Ariel Wilsey-Gopp, Nattinger Scholarship Recipient 2023

My teenage daughter told me last Fall after her involvement in a few youth rallies around issues such as climate change and women’s rights, that I am ‘not really an activist or anything.’ She was, and still is, trying to understand how adults seem to put working and laundry ahead of creating the change that is needed in the world. I said that many of us have quieter forms of activism. 

It was clear to me only a few weeks into the course Language, Identity and Culture with Professor Kim Brown that I would be pursuing the study of linguistics as a way to make the change I see needed in the world. Although I am genuinely interested in the teaching of language and comparative language studies, grammar nuances and most things language related, it is the pursuit of how I might contribute to the dialogue around cultural identity, language advocacy, and communication in the global world that occupies most of my brain on a given day outside of work, school, and parenting. 

My academic focus in language as a general course of study began after living abroad in Germany after high school – where I was fascinated by how the German ‘dialect’ from the city of Köln seemed closer to Dutch than to German, but originally stemmed from my childhood experiences born to a Serbian immigrant father and American mother. Growing up with two different linguistic and cultural lenses on how the world works has been a constant theme in all that I have experienced over my lifetime. 

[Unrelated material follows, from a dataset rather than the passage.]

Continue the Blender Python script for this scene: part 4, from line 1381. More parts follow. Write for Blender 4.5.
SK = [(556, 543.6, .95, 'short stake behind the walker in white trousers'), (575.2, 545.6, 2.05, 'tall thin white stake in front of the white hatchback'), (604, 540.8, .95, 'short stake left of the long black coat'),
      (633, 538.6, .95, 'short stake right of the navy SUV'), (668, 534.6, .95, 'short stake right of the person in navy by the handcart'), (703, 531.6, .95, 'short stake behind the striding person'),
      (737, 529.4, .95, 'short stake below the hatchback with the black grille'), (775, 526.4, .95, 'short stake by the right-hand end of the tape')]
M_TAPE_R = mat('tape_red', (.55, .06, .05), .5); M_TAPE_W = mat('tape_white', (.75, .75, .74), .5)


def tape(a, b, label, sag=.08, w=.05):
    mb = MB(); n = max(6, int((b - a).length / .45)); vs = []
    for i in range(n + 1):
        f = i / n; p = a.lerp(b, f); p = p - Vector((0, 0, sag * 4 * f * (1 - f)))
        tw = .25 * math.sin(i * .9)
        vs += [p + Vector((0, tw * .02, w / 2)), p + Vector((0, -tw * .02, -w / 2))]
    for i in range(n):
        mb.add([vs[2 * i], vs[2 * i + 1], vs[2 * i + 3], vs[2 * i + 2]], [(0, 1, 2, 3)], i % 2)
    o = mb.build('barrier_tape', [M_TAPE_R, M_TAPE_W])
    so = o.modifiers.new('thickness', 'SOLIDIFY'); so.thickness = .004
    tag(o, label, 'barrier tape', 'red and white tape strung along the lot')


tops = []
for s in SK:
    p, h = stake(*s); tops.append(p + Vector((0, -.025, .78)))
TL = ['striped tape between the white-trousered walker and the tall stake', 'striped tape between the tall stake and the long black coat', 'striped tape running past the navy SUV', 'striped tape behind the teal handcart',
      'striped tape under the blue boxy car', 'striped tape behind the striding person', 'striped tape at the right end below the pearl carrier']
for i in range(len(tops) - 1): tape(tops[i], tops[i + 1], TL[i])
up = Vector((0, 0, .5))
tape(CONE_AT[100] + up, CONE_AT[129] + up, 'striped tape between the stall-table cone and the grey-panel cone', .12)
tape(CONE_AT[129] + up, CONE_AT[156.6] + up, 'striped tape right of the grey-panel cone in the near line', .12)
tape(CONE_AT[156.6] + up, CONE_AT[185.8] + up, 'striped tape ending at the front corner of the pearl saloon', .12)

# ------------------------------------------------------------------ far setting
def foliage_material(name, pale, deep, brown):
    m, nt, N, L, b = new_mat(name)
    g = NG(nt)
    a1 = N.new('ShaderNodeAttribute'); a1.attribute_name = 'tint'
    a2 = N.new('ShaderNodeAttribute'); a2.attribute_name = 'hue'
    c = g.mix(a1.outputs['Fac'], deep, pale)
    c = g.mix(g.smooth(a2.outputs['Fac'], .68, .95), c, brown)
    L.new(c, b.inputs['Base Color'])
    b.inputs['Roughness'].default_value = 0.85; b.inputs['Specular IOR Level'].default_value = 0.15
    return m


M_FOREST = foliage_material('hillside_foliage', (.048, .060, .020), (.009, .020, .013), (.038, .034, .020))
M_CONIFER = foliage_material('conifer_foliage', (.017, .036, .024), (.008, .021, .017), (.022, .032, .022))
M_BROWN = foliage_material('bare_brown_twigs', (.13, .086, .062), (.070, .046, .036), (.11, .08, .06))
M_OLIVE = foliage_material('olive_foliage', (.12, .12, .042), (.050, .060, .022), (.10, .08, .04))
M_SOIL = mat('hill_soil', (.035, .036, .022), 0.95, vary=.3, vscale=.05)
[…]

Because of the gap between my initial college undergraduate degree and today, I come to the MA TESOL program eager to get to work. Working full time and raising my daughter as a single parent, graduate school was not an option for many years, but I was able to give my time and volunteer with groups and organizations around immigrant rights, language advocacy, endangered languages, and other personal interests. I have pursued work in leadership communication and conflict resolution over the last four years, where I have helped bridge cross-cultural and interdepartmental communication between teams and departments within organizations experiencing communication dysfunction. Over the last year in the MA TESOL program, I have been drawing on these varied experiences to enrich my academic studies and help funnel my focus.

In my graduate studies at PSU, I have been fortunate enough to have been included in a research project in connection with CLEAR Global around Somali minority language advocacy as well as membership in an internationally collaborative project around southernizing applied linguistics, positioning itself for initial work to be showcased at the upcoming AAAL colloquium. I am working on developing my MA thesis around war, forced ethnic migration, and the effects of this trauma on language speech acts, family linguistic systems and identity. I hope to see how I might further my research work from my experience in these projects. 

Upon graduation, I intend to continue a focus on language advocacy and linguistic rights, as well as involve myself in work around language and trauma and communication development. I am grateful for the opportunity to continue this work as a student with the support and structure as a recipient of the Nattinger Scholarship.